━━━━━ Material for this task ━━━━━

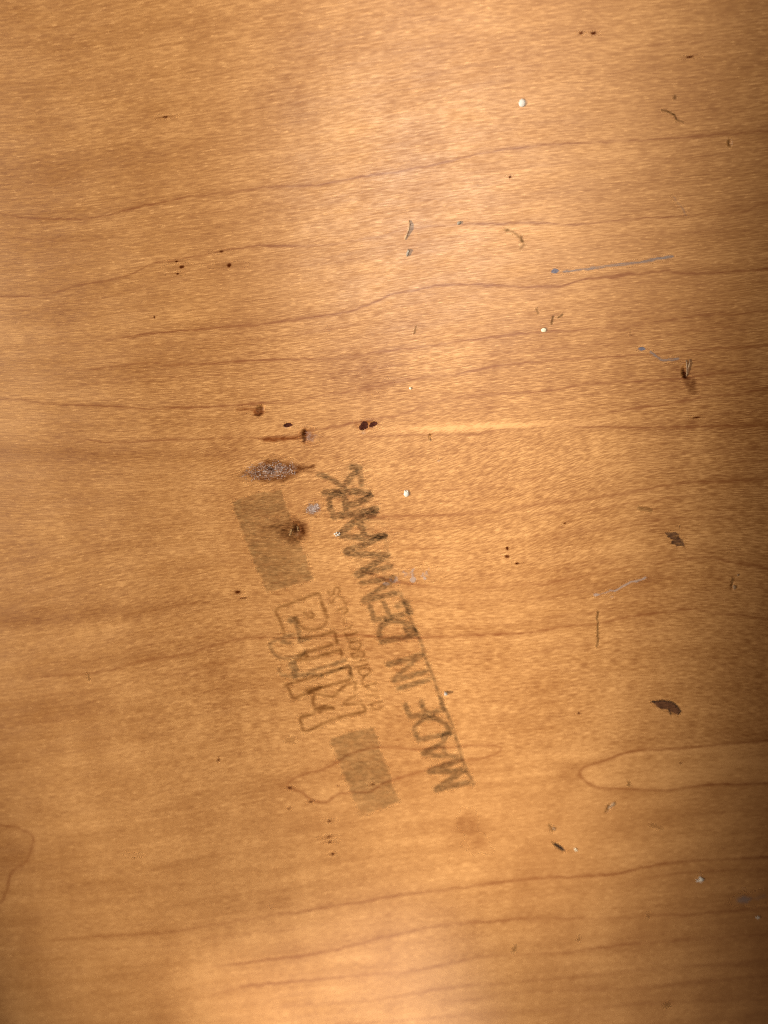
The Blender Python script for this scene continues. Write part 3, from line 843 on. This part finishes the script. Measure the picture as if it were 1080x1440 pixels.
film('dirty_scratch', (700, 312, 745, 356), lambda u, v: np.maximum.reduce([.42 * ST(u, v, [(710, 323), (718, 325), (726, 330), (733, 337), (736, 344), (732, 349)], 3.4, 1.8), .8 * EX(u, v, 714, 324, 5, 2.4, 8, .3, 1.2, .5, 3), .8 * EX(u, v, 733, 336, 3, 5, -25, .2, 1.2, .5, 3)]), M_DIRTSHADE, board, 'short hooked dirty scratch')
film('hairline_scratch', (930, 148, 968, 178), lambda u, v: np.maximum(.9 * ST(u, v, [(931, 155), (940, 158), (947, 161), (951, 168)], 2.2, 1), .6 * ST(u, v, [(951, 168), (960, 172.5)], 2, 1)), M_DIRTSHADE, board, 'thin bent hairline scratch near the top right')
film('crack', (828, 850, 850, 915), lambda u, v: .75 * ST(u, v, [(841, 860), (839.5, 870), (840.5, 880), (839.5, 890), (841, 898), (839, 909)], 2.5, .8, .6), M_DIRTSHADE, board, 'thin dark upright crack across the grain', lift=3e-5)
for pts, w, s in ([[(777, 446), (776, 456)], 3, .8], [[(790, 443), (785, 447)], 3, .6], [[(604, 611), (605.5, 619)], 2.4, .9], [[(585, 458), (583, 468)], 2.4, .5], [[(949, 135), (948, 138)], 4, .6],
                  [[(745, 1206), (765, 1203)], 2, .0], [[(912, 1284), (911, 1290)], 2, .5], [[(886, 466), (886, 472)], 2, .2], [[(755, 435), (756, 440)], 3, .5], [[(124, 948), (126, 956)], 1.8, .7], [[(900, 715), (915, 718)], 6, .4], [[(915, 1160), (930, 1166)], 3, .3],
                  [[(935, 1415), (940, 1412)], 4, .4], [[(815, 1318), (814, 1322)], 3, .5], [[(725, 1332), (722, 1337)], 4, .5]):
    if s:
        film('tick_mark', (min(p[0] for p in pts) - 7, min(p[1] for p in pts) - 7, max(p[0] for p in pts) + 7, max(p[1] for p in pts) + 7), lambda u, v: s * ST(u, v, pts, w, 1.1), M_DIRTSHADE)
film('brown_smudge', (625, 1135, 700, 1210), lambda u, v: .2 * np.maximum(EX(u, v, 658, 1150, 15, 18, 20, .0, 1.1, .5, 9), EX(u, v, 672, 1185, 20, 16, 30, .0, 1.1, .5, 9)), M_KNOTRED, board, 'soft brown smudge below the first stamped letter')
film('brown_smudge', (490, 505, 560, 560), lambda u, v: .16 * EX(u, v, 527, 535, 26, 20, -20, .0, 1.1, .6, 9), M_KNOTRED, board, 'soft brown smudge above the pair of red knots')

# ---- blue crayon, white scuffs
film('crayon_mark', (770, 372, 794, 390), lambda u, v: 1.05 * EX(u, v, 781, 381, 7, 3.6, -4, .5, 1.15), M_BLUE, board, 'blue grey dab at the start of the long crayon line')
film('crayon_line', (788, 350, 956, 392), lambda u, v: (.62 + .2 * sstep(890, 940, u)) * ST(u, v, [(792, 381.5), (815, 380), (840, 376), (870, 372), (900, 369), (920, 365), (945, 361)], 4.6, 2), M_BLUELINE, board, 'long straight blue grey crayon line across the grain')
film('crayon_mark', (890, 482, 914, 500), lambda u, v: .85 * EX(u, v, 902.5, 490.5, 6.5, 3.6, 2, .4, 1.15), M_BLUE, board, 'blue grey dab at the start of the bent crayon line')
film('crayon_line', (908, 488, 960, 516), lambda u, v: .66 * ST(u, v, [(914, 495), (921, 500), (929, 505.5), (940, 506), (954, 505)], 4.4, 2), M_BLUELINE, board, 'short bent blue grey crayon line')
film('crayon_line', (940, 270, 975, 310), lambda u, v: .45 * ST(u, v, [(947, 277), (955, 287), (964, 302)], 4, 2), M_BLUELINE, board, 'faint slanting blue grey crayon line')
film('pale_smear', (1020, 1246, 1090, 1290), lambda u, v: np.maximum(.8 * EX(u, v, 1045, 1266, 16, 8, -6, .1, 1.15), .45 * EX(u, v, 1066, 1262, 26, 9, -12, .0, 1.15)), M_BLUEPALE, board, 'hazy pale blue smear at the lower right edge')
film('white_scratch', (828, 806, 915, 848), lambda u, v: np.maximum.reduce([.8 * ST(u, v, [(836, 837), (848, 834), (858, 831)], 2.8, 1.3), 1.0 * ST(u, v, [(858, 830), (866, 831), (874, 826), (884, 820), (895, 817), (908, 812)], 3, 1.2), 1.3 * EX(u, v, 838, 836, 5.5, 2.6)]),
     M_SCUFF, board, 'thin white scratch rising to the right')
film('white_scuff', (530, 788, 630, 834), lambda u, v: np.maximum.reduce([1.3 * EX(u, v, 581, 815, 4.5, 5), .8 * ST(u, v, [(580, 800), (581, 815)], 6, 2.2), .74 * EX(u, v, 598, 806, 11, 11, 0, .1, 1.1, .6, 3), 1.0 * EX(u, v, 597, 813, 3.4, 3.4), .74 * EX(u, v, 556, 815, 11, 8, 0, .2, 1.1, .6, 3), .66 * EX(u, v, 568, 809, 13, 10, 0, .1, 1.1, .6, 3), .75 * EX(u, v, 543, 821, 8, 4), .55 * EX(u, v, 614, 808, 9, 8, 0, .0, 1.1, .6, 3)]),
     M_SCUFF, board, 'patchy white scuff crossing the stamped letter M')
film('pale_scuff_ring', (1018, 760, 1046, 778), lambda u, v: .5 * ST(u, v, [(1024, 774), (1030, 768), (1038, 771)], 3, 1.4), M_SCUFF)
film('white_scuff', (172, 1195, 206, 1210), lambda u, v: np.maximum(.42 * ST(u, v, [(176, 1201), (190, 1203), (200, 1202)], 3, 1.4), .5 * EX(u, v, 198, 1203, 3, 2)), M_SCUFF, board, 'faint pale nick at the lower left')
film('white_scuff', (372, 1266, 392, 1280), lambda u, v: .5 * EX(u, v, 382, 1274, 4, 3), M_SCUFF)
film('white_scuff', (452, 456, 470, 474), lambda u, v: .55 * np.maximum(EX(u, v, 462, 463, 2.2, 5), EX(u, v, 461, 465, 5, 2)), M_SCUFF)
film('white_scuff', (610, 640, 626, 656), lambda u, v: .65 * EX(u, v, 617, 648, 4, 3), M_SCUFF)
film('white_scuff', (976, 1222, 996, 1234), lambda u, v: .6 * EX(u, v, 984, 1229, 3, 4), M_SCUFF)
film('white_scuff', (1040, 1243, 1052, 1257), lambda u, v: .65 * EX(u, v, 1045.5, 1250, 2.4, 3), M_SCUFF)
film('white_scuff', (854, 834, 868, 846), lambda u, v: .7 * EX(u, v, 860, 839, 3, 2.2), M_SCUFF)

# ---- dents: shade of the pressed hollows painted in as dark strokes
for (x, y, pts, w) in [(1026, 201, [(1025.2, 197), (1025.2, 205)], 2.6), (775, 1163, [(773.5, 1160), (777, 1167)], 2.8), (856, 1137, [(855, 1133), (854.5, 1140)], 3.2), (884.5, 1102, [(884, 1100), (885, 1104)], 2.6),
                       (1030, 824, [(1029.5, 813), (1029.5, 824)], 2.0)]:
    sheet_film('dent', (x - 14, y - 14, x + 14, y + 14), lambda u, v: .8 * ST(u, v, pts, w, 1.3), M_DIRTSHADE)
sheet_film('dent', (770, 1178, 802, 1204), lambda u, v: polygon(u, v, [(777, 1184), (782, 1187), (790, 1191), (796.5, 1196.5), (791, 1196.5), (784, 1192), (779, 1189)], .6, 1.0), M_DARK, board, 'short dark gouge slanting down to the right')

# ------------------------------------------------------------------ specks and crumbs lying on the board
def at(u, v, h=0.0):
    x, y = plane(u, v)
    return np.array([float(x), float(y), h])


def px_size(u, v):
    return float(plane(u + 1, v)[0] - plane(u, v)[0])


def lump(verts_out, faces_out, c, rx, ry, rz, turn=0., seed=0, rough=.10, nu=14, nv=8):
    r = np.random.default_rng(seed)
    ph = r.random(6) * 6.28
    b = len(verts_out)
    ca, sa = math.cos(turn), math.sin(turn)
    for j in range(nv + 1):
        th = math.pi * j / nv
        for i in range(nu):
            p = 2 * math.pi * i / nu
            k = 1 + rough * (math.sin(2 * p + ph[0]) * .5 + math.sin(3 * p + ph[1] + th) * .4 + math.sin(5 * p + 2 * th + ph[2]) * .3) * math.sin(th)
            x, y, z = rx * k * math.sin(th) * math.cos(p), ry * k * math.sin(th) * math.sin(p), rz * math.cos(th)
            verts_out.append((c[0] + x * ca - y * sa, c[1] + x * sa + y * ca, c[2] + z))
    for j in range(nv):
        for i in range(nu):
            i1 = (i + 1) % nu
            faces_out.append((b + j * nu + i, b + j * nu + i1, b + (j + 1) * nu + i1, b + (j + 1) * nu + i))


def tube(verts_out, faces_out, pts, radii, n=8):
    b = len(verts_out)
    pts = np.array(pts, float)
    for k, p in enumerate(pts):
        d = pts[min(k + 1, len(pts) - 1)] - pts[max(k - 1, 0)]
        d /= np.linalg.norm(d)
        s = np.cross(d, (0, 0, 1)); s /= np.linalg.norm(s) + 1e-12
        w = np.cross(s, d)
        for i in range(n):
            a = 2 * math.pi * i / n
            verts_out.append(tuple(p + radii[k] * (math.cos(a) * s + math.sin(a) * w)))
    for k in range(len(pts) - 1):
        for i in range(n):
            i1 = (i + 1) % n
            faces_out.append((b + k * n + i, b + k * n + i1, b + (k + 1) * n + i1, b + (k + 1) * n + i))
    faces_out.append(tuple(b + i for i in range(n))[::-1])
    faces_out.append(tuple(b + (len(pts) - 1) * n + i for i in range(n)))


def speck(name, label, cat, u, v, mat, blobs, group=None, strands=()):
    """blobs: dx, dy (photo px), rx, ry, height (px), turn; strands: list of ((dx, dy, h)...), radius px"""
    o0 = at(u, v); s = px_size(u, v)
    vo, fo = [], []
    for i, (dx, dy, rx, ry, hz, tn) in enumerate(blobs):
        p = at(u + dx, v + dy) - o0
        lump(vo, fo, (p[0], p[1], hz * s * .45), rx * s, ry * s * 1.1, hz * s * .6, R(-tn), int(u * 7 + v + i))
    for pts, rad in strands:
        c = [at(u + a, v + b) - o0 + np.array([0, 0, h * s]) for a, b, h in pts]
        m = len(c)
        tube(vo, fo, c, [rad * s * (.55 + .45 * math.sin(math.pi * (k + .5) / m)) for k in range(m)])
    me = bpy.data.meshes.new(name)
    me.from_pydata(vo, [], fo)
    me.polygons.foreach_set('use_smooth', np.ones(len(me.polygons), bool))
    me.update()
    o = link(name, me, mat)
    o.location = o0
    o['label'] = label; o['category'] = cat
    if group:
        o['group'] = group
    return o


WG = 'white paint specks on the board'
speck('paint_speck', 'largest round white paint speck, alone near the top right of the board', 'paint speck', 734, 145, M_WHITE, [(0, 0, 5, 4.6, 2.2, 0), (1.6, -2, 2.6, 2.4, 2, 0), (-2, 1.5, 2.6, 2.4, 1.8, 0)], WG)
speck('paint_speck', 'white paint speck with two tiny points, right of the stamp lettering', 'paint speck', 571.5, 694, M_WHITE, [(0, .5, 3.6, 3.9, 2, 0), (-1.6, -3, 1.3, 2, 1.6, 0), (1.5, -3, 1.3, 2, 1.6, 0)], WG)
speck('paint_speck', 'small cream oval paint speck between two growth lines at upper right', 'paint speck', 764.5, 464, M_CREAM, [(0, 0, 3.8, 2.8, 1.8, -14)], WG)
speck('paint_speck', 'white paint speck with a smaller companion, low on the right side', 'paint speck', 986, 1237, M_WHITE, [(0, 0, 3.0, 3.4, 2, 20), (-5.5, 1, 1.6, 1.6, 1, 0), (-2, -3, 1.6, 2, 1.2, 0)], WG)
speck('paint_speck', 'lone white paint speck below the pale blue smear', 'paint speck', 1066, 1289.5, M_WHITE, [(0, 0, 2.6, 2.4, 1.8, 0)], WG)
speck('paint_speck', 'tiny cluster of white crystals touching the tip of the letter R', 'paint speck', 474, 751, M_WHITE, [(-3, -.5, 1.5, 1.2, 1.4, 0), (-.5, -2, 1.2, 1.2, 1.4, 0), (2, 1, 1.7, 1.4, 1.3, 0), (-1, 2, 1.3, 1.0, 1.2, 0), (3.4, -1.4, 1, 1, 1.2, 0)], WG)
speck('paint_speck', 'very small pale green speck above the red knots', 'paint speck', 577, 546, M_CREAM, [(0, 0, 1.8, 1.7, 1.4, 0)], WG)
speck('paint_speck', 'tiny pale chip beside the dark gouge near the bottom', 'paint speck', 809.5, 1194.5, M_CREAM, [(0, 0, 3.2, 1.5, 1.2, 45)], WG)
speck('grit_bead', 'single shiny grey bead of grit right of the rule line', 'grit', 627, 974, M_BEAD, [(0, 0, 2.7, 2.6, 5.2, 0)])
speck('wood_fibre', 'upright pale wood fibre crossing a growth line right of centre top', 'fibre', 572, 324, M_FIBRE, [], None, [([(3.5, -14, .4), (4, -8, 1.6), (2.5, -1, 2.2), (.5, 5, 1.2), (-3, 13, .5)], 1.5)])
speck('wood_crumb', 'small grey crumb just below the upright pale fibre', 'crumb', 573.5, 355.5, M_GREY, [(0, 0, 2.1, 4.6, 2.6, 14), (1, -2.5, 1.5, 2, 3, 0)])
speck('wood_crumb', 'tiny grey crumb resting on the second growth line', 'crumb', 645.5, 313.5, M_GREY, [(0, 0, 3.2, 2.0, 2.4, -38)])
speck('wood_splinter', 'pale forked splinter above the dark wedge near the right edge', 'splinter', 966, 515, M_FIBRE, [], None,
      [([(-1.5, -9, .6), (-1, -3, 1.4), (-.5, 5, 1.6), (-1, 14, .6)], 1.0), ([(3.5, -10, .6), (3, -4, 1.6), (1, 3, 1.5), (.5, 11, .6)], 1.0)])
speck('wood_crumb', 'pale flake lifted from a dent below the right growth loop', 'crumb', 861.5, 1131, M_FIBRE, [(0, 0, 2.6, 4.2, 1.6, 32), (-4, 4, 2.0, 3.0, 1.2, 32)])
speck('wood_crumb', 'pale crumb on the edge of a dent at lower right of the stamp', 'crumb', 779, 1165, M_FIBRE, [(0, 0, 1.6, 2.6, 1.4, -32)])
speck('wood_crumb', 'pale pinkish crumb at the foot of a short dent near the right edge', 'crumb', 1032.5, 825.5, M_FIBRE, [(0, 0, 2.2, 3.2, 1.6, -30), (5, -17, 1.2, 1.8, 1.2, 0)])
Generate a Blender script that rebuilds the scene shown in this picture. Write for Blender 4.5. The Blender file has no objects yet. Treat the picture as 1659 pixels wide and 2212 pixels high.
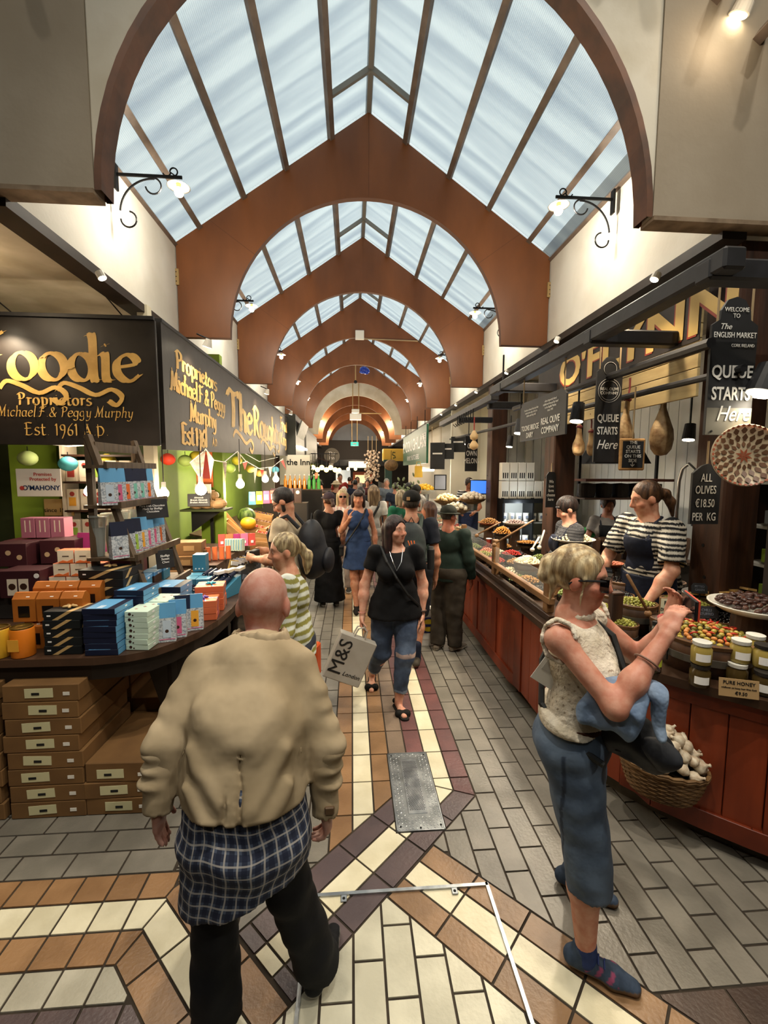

━━━━━

▶ [What you will do]: Return nothing but the lines running from the start of the data to the line with "film('brown_smudge', (490, 505, 560, 560), lambda", please, both ends included and no pictures.

▶ [Solution to this task]:
The Blender Python script for this scene continues. Write part 3, from line 843 on. This part finishes the script. Measure the picture as if it were 1080x1440 pixels.
film('dirty_scratch', (700, 312, 745, 356), lambda u, v: np.maximum.reduce([.42 * ST(u, v, [(710, 323), (718, 325), (726, 330), (733, 337), (736, 344), (732, 349)], 3.4, 1.8), .8 * EX(u, v, 714, 324, 5, 2.4, 8, .3, 1.2, .5, 3), .8 * EX(u, v, 733, 336, 3, 5, -25, .2, 1.2, .5, 3)]), M_DIRTSHADE, board, 'short hooked dirty scratch')
film('hairline_scratch', (930, 148, 968, 178), lambda u, v: np.maximum(.9 * ST(u, v, [(931, 155), (940, 158), (947, 161), (951, 168)], 2.2, 1), .6 * ST(u, v, [(951, 168), (960, 172.5)], 2, 1)), M_DIRTSHADE, board, 'thin bent hairline scratch near the top right')
film('crack', (828, 850, 850, 915), lambda u, v: .75 * ST(u, v, [(841, 860), (839.5, 870), (840.5, 880), (839.5, 890), (841, 898), (839, 909)], 2.5, .8, .6), M_DIRTSHADE, board, 'thin dark upright crack across the grain', lift=3e-5)
for pts, w, s in ([[(777, 446), (776, 456)], 3, .8], [[(790, 443), (785, 447)], 3, .6], [[(604, 611), (605.5, 619)], 2.4, .9], [[(585, 458), (583, 468)], 2.4, .5], [[(949, 135), (948, 138)], 4, .6],
                  [[(745, 1206), (765, 1203)], 2, .0], [[(912, 1284), (911, 1290)], 2, .5], [[(886, 466), (886, 472)], 2, .2], [[(755, 435), (756, 440)], 3, .5], [[(124, 948), (126, 956)], 1.8, .7], [[(900, 715), (915, 718)], 6, .4], [[(915, 1160), (930, 1166)], 3, .3],
                  [[(935, 1415), (940, 1412)], 4, .4], [[(815, 1318), (814, 1322)], 3, .5], [[(725, 1332), (722, 1337)], 4, .5]):
    if s:
        film('tick_mark', (min(p[0] for p in pts) - 7, min(p[1] for p in pts) - 7, max(p[0] for p in pts) + 7, max(p[1] for p in pts) + 7), lambda u, v: s * ST(u, v, pts, w, 1.1), M_DIRTSHADE)
film('brown_smudge', (625, 1135, 700, 1210), lambda u, v: .2 * np.maximum(EX(u, v, 658, 1150, 15, 18, 20, .0, 1.1, .5, 9), EX(u, v, 672, 1185, 20, 16, 30, .0, 1.1, .5, 9)), M_KNOTRED, board, 'soft brown smudge below the first stamped letter')
film('brown_smudge', (490, 505, 560, 560), lambda u, v: .16 * EX(u, v, 527, 535, 26, 20, -20, .0, 1.1, .6, 9), M_KNOTRED, board, 'soft brown smudge above the pair of red knots')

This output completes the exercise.